GIVEN TASK. Give the listing again exactly, omitting its images.

DATASET CONTENT.
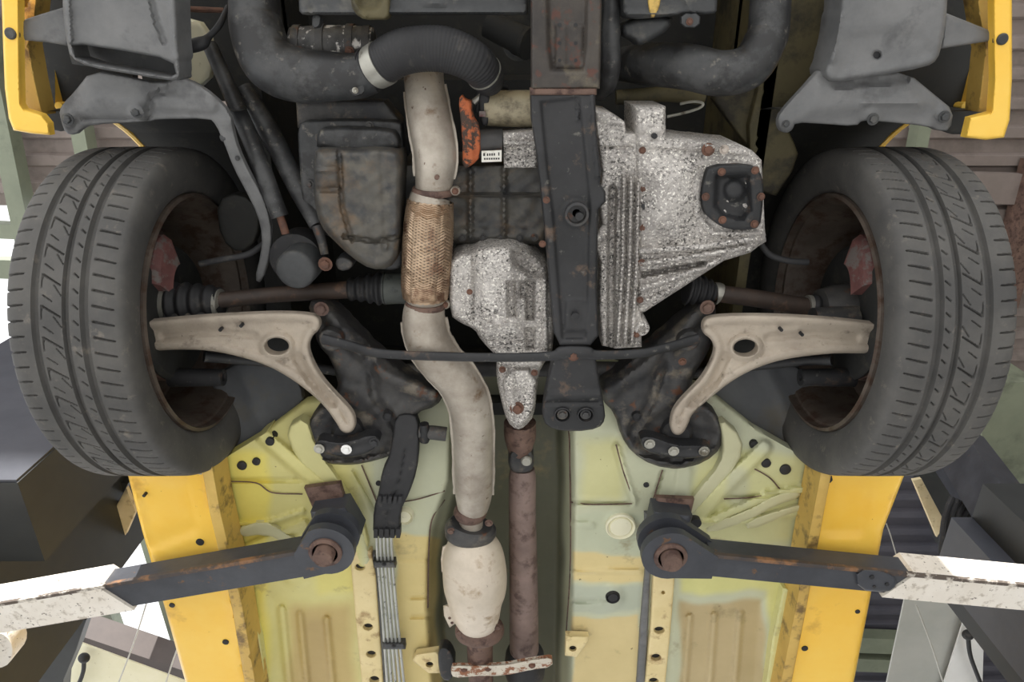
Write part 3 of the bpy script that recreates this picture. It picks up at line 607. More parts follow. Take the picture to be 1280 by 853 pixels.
wheel(-1, 'grey-treaded front wheel beside the bright opening'); wheel(1, 'grey-treaded front wheel beside the olive beam')
# ---------------------------------------------------------------- wheel arch liners behind the wheels
relief('arch_liner', [(268, 470), (300, 452), (352, 452), (376, 480), (380, 505), (330, 543), (262, 583), (240, 570), (260, 520)], lambda x, y: .30 + (583 - y) * .0006, 'liner', car, t=.02, step=8, smooth=1, rnd=2, label='charcoal felt liner beside the bright side wheel', feats=[ridge([(300, 460), (330, 540)], 10, .006)])
relief('arch_liner', [(880, 490), (905, 465), (960, 452), (1000, 455), (1020, 500), (1040, 560), (1046, 592), (945, 536), (890, 512)], lambda x, y: .30 + (590 - y) * .0006, 'liner', car, t=.02, step=8, smooth=1, rnd=2, label='charcoal felt liner beside the olive side wheel', feats=[ridge([(960, 460), (1000, 560)], 10, .006)])
for x, y, ol in ((250, 590, [(243, 578), (256, 574), (262, 590), (255, 600), (244, 598)]), (1033, 600, [(1024, 588), (1040, 590), (1042, 604), (1026, 606), (1022, 598)])):
    o = relief('sill_clip', ol, .20, 'steel_black', car, t=.03, step=4, smooth=1, rnd=1); bolt(x, y, .198, 2.6, o, 'zinc')
# ---------------------------------------------------------------- lower control arms
def control_arm(ol, hole, chan, dots, label):
    e = empty('control_arm', U(*hole, .22), car, label)
    def hh(x, y): return .215 + np.abs(x - 640) * 0 + np.clip((np.abs(x - 640) - 230) / 230, 0, 1) * -.02
    relief('arm', ol, hh, 'arm_cast', e, t=.018, holes=[ell(hole[0], hole[1], 15, 10.5, 28)], step=3, smooth=2, rnd=4, rdh=.010, rim=(8, .007),
           feats=[ridge(chan[0], 9, -.012, .7), ridge(chan[1], 7, -.007, .8), bump(hole[0], hole[1], 24, .006, 18, .4)], label='tan cast steel wishbone with one round hole')
    disc('hole_back', hole[0], hole[1], .285, [(24, .005), (24, 0), (4, 0)], 'bay_dark', e)
    for x, y in dots: disc('hole_shade_disc', x, y, .1995, [(2.2, .01), (2.2, 0), (1, .001)], 'rubber_black', e)  # small black discs paint the dark of the arm's holes
    return e
ca = control_arm([(110, 408), (205, 399), (250, 395), (300, 392), (350, 390), (392, 392), (401, 400), (400, 412), (390, 420), (385, 434), (392, 454), (404, 474), (420, 492), (436, 508), (444, 520), (445, 534), (438, 542), (427, 541), (420, 528), (406, 508), (385, 489), (360, 471), (332, 456), (300, 446), (262, 438), (222, 437), (190, 439), (110, 442)],
            (346, 433), ([(372, 448), (390, 476), (416, 503)], [(205, 420), (260, 415), (318, 420)]), [(275, 413), (301, 408)], 'tan lower control arm beside the bright side wheel')
cb = control_arm([(1170, 412), (1070, 401), (1030, 397), (980, 394), (930, 393), (888, 395), (878, 401), (877, 416), (889, 424), (894, 436), (888, 454), (876, 474), (860, 490), (846, 505), (839, 518), (837, 534), (842, 544), (852, 544), (860, 532), (864, 518), (885, 500), (912, 478), (942, 461), (976, 450), (1016, 444), (1060, 441), (1170, 446)],
            (932, 435), ([(906, 448), (890, 480), (866, 504)], [(1070, 422), (1020, 417), (960, 422)]), [(977, 413), (1003, 419)], 'tan lower control arm beside the olive side wheel')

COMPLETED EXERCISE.
Write part 3 of the bpy script that recreates this picture. It picks up at line 607. More parts follow. Take the picture to be 1280 by 853 pixels.
wheel(-1, 'grey-treaded front wheel beside the bright opening'); wheel(1, 'grey-treaded front wheel beside the olive beam')
# ---------------------------------------------------------------- wheel arch liners behind the wheels
relief('arch_liner', [(268, 470), (300, 452), (352, 452), (376, 480), (380, 505), (330, 543), (262, 583), (240, 570), (260, 520)], lambda x, y: .30 + (583 - y) * .0006, 'liner', car, t=.02, step=8, smooth=1, rnd=2, label='charcoal felt liner beside the bright side wheel', feats=[ridge([(300, 460), (330, 540)], 10, .006)])
relief('arch_liner', [(880, 490), (905, 465), (960, 452), (1000, 455), (1020, 500), (1040, 560), (1046, 592), (945, 536), (890, 512)], lambda x, y: .30 + (590 - y) * .0006, 'liner', car, t=.02, step=8, smooth=1, rnd=2, label='charcoal felt liner beside the olive side wheel', feats=[ridge([(960, 460), (1000, 560)], 10, .006)])
for x, y, ol in ((250, 590, [(243, 578), (256, 574), (262, 590), (255, 600), (244, 598)]), (1033, 600, [(1024, 588), (1040, 590), (1042, 604), (1026, 606), (1022, 598)])):
    o = relief('sill_clip', ol, .20, 'steel_black', car, t=.03, step=4, smooth=1, rnd=1); bolt(x, y, .198, 2.6, o, 'zinc')
# ---------------------------------------------------------------- lower control arms
def control_arm(ol, hole, chan, dots, label):
    e = empty('control_arm', U(*hole, .22), car, label)
    def hh(x, y): return .215 + np.abs(x - 640) * 0 + np.clip((np.abs(x - 640) - 230) / 230, 0, 1) * -.02
    relief('arm', ol, hh, 'arm_cast', e, t=.018, holes=[ell(hole[0], hole[1], 15, 10.5, 28)], step=3, smooth=2, rnd=4, rdh=.010, rim=(8, .007),
           feats=[ridge(chan[0], 9, -.012, .7), ridge(chan[1], 7, -.007, .8), bump(hole[0], hole[1], 24, .006, 18, .4)], label='tan cast steel wishbone with one round hole')
    disc('hole_back', hole[0], hole[1], .285, [(24, .005), (24, 0), (4, 0)], 'bay_dark', e)
    for x, y in dots: disc('hole_shade_disc', x, y, .1995, [(2.2, .01), (2.2, 0), (1, .001)], 'rubber_black', e)  # small black discs paint the dark of the arm's holes
    return e
ca = control_arm([(110, 408), (205, 399), (250, 395), (300, 392), (350, 390), (392, 392), (401, 400), (400, 412), (390, 420), (385, 434), (392, 454), (404, 474), (420, 492), (436, 508), (444, 520), (445, 534), (438, 542), (427, 541), (420, 528), (406, 508), (385, 489), (360, 471), (332, 456), (300, 446), (262, 438), (222, 437), (190, 439), (110, 442)],
            (346, 433), ([(372, 448), (390, 476), (416, 503)], [(205, 420), (260, 415), (318, 420)]), [(275, 413), (301, 408)], 'tan lower control arm beside the bright side wheel')
cb = control_arm([(1170, 412), (1070, 401), (1030, 397), (980, 394), (930, 393), (888, 395), (878, 401), (877, 416), (889, 424), (894, 436), (888, 454), (876, 474), (860, 490), (846, 505), (839, 518), (837, 534), (842, 544), (852, 544), (860, 532), (864, 518), (885, 500), (912, 478), (942, 461), (976, 450), (1016, 444), (1060, 441), (1170, 446)],
            (932, 435), ([(906, 448), (890, 480), (866, 504)], [(1070, 422), (1020, 417), (960, 422)]), [(977, 413), (1003, 419)], 'tan lower control arm beside the olive side wheel')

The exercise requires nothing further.